Home » Governance » Group Five Did Not Consult Us – Harare City Council

Harare City Council says South African company Group Five International did not consult it when it designed the Plumtree-Mutare Highway, resulting in the city fathers failing to highlight the need for some important features that could have been included.

The city’s director of works Engineer Phillip Pfukwa said if they had been consulted in the designing of the road, they could have highlighted the need for roundabouts on some busy roads in the capital among other features.

Eng Pfukwa said this on Thursday last week before a Parliamentary Portfolio Committee on Transport and Infrastructure Development that was on a familiarisation visit to establish if there was value for money on the $206 million project.

The committee chaired by Chegutu West MP Cde Dexter Nduna (Zanu-PF) toured the road and ended up in Harare where they met the city’s mayor Mr Bernard Manyenyeni and senior officials.

Cde Nduna asked if they were consulted in the designing the road.

Eng Pfukwa said while G5 approached them with their plan, the construction firm already had the design.
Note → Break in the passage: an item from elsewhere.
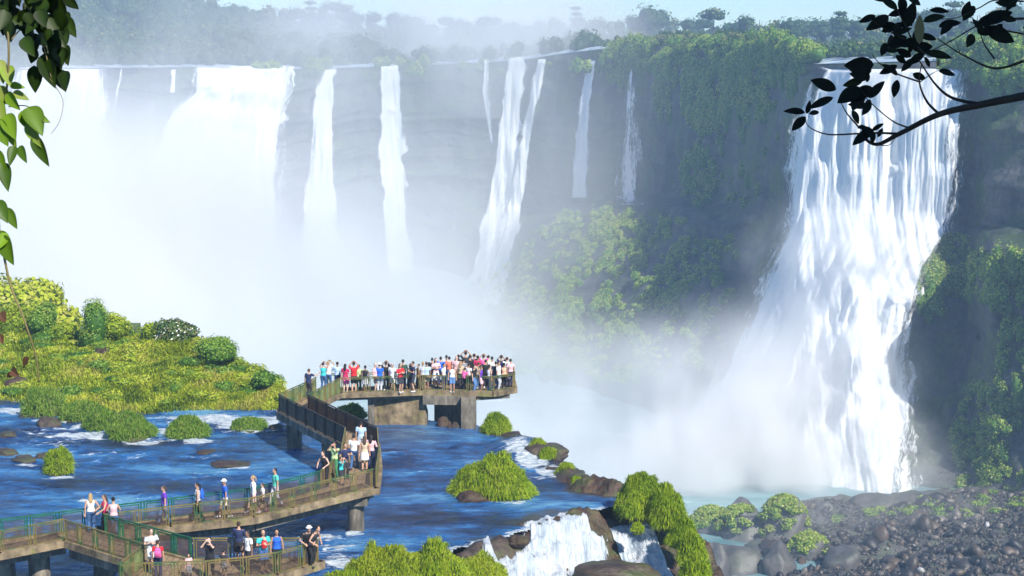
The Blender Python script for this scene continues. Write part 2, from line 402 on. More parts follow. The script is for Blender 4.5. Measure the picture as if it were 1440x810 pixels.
# =================================================================== waterfalls
t = NT('falling_water'); uvn = t.n('UVMap'); uv_ = uvn.outputs[0]
s1 = t.noise(t.mapv(uv_, (.55, .035, 1)), 1.0, 8, .62); s2 = t.noise(t.mapv(uv_, (2.6, .42, 1)), 1.0, 7, .7, 1.2); s3 = t.noise(t.mapv(uv_, (.14, .03, 1)), 1., 3, .5)
h_ = t.math('ADD', t.math('MULTIPLY', s1, .6), t.math('MULTIPLY', s2, .4))
edge = t.attr('edge')
den = t.attr('dens')
al = t.math('ADD', t.math('MULTIPLY', h_, 3.4), t.math('MULTIPLY', s3, 1.6))
al = t.math('ADD', al, t.math('ADD', t.math('MULTIPLY', edge, .9), t.math('SUBTRACT', den, 3.5)))
al = t.mr(al, -.1, .4, 0, 1, True)
s4 = t.noise(t.mapv(uv_, (7, 1.6, 1)), 1.0, 4, .7); h4 = t.math('ADD', t.math('MULTIPLY', h_, .8), t.math('MULTIPLY', s4, .2))
wc = t.ramp(h4, [(.36, (.40, .50, .62)), (.46, (.80, .85, .90)), (.54, (.95, .95, .95))])
pb = t.pbsdf(wc, .8, t.bump(h4, .6, 1.2), .1); tr_ = t.n('BsdfTransparent'); ts = t.n('BsdfTranslucent'); ts.inputs[0].default_value = (.85, .9, .95, 1)
m1 = t.n('MixShader'); m1.inputs[0].default_value = .22; t.l(pb.outputs[0], m1.inputs[1]); t.l(ts.outputs[0], m1.inputs[2])
m2 = t.n('MixShader'); t.l(al, m2.inputs[0]); t.l(tr_.outputs[0], m2.inputs[1]); t.l(m1.outputs[0], m2.inputs[2])
G['fall'] = t.done(m2.outputs[0])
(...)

“It was more of saying this is the design, this is what we are going to do, where are your water pipes and sewer pipes and so forth. But in hindsight, you are always wiser after the event,” said Eng Pfukwa.

Some of the features noted were the need for a roundabout near Kuwadzana Extension, Msasa Bridge and Mabvuku turn-off.

Eng Pfukwa said if Harare City Council was involved in designing the plan, they were going to propose such features like the need for a roundabout on busy roads.

In response, Cde Nduna said while Harare City Council was happy with the work by G5, the situation could have been better if there was consultation.

“The design was thrust upon them,” said Cde Nduna.

G5 was contracted to rebuild the highway from Plumtree to Mutare after Government and the Development Bank of Southern Africa (DBSA) sealed a $206 million loan. Turning to financial disbursements from the Zinara, Eng Pfukwa said there was need for Harare to get a larger chunk than other cities considering that the capital had higher traffic volumes.

He said while Zinara sometimes gave local authorities equipment and in other instances disbursed cash, their preference would be money.

Eng Pfukwa said receiving money would enable them to apply for loans for capital expenditure on roads against the disbursement from Zinara.

“You can go to a bank and say I am entitled to $10 million every year from Zinara, can I have $300 million. The aantage is that you can do more work. Roads are constructed to last for long periods like 25 years,” Eng Pfukwa said.